I'm trying to solve the following exercise from Munkres book. Can you please check it?
Let $X$ be a second countable space and let $A$ be an uncountable subset of $X$. Show that an uncountable number of points of $A$ are limit points of $A$.
"Proof".
Let $C = \{x \in A: \textrm{x is a limit point of A} \}$. We want to show that $C$ is uncountable, so suppose not, then C is countable.
Let $B$ be a countable basis for $X$. Then for each $a \in A \setminus C$ we have
that a is not a limit point of $A$ so we can find a basis element $U_{a}$ such that $U_{a} \cap A = \{a\}$.
The above defines an injection from the set $A \setminus C$ to $B$ by just mapping each $a \in A \setminus C$ to $U_{a}$. Since $B$ is countable (because $X$ is 2nd countable) then $A \setminus C$ is countable.

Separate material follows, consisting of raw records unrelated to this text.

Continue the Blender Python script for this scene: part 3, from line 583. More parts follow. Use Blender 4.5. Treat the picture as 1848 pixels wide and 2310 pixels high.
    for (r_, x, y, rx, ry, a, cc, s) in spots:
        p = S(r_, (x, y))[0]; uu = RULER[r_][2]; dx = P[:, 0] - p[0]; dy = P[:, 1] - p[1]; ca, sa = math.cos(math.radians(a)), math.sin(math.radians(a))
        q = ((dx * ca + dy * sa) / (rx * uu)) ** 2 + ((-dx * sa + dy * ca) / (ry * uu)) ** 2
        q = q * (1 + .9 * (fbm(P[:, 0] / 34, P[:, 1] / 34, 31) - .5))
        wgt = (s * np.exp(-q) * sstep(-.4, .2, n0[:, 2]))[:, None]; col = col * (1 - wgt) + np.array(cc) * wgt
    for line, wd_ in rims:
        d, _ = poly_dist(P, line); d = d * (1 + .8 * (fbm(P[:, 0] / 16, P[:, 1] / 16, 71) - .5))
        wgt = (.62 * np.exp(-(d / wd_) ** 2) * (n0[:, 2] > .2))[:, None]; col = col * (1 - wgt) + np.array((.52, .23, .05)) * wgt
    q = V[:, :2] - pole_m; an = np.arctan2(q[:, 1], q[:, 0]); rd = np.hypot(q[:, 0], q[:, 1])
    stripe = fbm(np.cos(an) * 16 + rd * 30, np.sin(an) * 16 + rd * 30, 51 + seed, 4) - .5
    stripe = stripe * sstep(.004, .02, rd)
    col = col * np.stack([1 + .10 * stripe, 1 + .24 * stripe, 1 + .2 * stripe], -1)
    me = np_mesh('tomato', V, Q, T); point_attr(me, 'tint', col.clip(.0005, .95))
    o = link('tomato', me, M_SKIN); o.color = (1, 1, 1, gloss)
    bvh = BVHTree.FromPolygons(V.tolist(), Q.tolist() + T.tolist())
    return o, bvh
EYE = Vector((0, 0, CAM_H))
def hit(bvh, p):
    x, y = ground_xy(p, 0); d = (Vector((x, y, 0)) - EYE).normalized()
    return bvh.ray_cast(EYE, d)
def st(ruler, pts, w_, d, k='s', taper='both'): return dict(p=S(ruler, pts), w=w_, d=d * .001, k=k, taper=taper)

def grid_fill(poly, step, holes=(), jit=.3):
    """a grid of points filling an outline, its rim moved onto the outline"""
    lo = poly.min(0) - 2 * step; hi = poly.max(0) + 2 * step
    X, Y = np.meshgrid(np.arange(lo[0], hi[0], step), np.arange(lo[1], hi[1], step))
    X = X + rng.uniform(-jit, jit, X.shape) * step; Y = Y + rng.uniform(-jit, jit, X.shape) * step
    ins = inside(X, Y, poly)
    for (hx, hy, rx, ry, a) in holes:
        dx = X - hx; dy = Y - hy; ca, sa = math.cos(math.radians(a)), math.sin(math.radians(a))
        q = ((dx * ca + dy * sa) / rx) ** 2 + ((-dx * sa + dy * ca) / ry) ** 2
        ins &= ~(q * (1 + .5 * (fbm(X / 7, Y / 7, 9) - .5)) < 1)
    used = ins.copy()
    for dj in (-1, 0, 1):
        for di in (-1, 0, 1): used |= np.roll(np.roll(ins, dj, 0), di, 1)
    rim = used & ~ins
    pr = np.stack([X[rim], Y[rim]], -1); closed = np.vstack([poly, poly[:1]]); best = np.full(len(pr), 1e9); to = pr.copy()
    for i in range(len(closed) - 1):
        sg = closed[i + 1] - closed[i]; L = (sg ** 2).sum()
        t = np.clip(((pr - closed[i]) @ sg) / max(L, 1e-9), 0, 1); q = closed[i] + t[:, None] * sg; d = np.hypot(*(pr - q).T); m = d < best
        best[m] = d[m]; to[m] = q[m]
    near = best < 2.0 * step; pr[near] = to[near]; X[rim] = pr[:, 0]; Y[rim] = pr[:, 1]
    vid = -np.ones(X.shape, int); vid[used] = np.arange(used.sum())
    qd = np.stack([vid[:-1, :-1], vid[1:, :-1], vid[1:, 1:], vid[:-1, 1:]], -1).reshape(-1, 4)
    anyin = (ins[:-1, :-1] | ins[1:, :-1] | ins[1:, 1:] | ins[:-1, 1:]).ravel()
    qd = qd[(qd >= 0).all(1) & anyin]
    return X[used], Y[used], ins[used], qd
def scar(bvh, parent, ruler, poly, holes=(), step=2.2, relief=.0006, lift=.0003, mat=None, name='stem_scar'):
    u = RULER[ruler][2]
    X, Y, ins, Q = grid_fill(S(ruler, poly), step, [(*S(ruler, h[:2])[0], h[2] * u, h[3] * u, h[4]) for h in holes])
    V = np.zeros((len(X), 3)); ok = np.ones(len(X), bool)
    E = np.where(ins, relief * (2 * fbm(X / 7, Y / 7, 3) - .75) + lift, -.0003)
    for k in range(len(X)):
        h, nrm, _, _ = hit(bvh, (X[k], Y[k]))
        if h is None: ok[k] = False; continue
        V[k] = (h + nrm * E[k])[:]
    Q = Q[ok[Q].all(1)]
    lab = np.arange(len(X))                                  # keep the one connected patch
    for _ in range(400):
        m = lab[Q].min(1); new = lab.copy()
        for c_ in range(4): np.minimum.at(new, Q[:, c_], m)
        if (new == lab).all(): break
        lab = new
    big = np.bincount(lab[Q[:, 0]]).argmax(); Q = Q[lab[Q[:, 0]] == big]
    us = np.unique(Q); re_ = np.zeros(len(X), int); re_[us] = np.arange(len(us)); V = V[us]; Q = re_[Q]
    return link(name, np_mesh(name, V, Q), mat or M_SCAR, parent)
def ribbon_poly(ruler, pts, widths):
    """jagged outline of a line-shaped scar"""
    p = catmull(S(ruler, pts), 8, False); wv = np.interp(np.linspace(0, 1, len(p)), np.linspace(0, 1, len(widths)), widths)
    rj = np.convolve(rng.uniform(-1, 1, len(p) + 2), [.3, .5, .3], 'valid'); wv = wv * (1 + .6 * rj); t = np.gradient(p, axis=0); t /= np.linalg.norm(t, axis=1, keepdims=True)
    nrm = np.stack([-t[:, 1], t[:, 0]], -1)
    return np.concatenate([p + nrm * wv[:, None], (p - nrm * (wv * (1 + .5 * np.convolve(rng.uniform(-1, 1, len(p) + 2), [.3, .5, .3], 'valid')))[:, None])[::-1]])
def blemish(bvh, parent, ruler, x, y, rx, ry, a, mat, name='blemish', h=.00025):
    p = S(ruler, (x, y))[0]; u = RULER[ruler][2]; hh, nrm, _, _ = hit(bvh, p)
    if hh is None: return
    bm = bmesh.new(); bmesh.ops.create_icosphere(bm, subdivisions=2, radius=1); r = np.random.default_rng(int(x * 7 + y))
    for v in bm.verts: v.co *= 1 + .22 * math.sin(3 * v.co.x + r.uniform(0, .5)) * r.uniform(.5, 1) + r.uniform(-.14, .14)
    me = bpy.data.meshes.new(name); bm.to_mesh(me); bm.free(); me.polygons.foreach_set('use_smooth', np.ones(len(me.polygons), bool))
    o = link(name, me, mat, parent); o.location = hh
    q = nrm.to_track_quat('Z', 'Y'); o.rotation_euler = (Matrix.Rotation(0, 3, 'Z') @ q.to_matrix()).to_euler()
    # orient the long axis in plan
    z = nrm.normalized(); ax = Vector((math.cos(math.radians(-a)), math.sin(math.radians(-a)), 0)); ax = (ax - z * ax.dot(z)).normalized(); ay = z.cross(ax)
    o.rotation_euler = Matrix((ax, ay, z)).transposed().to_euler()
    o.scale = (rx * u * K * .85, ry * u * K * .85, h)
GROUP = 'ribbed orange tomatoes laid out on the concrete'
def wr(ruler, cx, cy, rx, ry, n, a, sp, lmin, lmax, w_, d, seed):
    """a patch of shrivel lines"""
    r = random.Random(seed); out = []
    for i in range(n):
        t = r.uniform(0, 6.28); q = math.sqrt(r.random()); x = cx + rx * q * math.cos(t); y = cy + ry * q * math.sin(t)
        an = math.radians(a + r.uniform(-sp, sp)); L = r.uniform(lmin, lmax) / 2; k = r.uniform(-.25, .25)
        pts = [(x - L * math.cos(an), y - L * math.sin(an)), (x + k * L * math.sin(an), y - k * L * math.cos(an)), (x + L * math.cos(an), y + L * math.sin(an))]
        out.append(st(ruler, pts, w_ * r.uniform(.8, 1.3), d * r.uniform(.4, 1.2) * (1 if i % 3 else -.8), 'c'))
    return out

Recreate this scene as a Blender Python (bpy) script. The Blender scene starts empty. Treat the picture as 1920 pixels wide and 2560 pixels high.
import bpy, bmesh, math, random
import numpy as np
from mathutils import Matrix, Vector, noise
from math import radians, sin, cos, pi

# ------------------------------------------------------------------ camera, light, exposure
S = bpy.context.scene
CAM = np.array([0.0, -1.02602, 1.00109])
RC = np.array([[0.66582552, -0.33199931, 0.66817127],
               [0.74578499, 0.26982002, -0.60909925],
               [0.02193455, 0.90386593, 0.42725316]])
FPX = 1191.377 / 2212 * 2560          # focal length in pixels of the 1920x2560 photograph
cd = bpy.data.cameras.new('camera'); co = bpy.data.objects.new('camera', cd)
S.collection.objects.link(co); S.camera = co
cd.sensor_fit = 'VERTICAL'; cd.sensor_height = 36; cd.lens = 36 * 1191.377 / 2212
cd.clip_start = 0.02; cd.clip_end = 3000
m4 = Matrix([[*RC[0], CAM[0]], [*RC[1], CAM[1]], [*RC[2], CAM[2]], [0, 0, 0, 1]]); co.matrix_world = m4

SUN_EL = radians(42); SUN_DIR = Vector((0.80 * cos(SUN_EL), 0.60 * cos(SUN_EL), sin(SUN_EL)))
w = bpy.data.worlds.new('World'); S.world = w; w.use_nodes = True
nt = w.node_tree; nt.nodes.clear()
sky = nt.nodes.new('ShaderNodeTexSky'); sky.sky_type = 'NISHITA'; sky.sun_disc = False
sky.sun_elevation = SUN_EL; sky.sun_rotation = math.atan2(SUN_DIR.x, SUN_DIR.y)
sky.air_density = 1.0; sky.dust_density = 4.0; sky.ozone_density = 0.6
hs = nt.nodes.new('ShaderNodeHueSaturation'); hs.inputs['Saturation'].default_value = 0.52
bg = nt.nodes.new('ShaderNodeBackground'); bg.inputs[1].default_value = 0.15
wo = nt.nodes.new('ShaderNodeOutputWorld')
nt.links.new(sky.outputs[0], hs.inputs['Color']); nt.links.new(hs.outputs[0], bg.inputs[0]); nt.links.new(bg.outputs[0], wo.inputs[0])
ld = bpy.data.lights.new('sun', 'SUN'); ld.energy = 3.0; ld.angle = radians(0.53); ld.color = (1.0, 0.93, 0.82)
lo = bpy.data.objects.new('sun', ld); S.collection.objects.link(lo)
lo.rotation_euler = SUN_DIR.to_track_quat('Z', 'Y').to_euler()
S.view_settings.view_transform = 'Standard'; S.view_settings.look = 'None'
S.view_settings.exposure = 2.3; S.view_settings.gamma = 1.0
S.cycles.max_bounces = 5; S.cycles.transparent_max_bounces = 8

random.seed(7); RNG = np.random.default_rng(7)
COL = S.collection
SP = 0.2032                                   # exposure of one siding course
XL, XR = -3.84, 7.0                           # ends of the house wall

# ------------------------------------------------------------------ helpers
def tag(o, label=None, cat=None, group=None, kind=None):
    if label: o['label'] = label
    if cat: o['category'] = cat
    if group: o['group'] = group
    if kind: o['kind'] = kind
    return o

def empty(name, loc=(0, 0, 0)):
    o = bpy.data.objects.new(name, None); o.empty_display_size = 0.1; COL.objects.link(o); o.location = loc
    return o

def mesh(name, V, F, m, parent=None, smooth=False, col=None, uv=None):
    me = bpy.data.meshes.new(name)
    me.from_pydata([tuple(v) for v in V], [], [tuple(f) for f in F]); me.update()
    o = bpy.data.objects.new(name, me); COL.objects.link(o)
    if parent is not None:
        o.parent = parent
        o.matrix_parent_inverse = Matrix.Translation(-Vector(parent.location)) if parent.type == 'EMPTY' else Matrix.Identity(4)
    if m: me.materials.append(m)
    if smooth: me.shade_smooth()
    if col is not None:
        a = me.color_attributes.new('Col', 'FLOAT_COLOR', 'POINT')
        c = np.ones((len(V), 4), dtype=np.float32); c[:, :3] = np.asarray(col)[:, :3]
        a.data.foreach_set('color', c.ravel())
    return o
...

But then $(A \setminus C) \cup C = A$ is countable, contradiction because $A$ is uncountable.
Best Answer
Arturo Magidin made a good point: if the assumption "to the contrary" is never used in a proof by contradiction, it is not really a proof by contradiction. This is a nice direct proof: let $F$ be the set of points of $A$ that are not limit points of $A$. For each $a\in F$ there is a basis element containing $a$ and nothing else from $A$. All such $U_a$ are distinct by construction. Hence, $F$ is at most countable, and therefore $A\setminus F$ must be uncountable.